Once again, it’s time for Shawville Fair, the biggest event on the Pontiac calendar, now in its 168th year!
It is a place where families and friends reunite each year, where old acquaintances are renewed and new friendships are struck up.
A place of sights, sounds and smells of which memories are made.
The fragrances of popcorn and candy floss. The tastes of all kinds of food.
Face-painted children feeding pellets to goats and llamas and lined up for some of the best ice-cream cones around.
Barkers beckoning you to try your luck on carnival games. Rock and country music booming from the beer tent and the main stage.
The clatter of midway rides spinning, soaring and plummeting. Children screaming.
The jangle of harness on teams of heavy horses. The concentration on the faces of drivers, their hands full of reins as they navigate a dozen tons of horsepower around a crowded ring, the announcer imploring spectators to back away from the low barricade that separates them from the passing behemoths.
Arenas full of freshly-scrubbed Holsteins, Ayrshires, Jerseys and Guernseys, Herefords, Angus, Charolais and Simmentals. Kids all in white hanging onto rambunctious calves for dear life.
Every kind of flower and vegetable, every kind of chicken and sheep, all carefully nurtured to perfection.
Physics-defying pumpkins, bigger every year.
Homecrafts from hooked rugs and paintings to cakes, cookies, pies and pickles, photographs, short stories and poems.
Old cars painstakingly-restored, new cars unabashedly smashed.
In this age of fake this and virtual that, Shawville Fair is a celebration of things that are real, of what is and has long been authentic about Pontiac life, and of what we hope will endure.
There are many vivid memories embedded in this place. Not least in a museum literally filled to the rafters with historic artifacts, housed in what was previously Shawville’s train station, the cornerstone of commerce and communication with the outside world in its day.

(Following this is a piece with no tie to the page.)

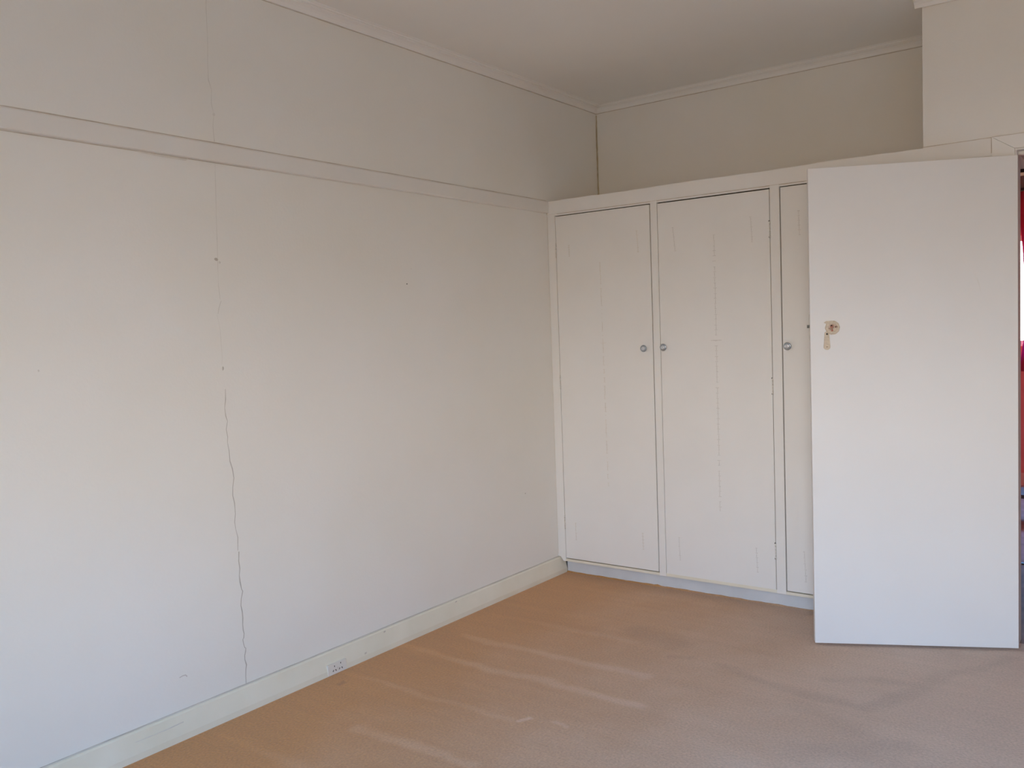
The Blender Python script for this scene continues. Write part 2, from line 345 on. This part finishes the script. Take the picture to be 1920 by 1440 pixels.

For some, memories include the white main gate that evoked a sense of grandeur, of occasion, an octagonal wooden agricultural hall, a roof-covered grand stand, a half-mile race track.
And if you sit with someone who’s been around a while, and listen very carefully, you just might hear the announcer’s voice bellowing through the crackling speakers to clear the track, the race horses are coming. Or encouraging the participants in the high-speed roadster class to ‘drive on gentlemen’ as carriages spin around corners sending sand onto spectators.
If you are one of the thousands of lucky ones, you will be among the Labour Day throng this weekend at Shawville Fair. For everyone else, we’ll be doing our best to capture the sights, sounds and smells for your memory-making pleasure here in next week’s issue of THE EQUITY.
Truly a phenomenon, Shawville Fair is an annual living testament to what the collaborative efforts of volunteers from one end of the county to the other can achieve together.
Bravo Fair Board and all who help make it happen.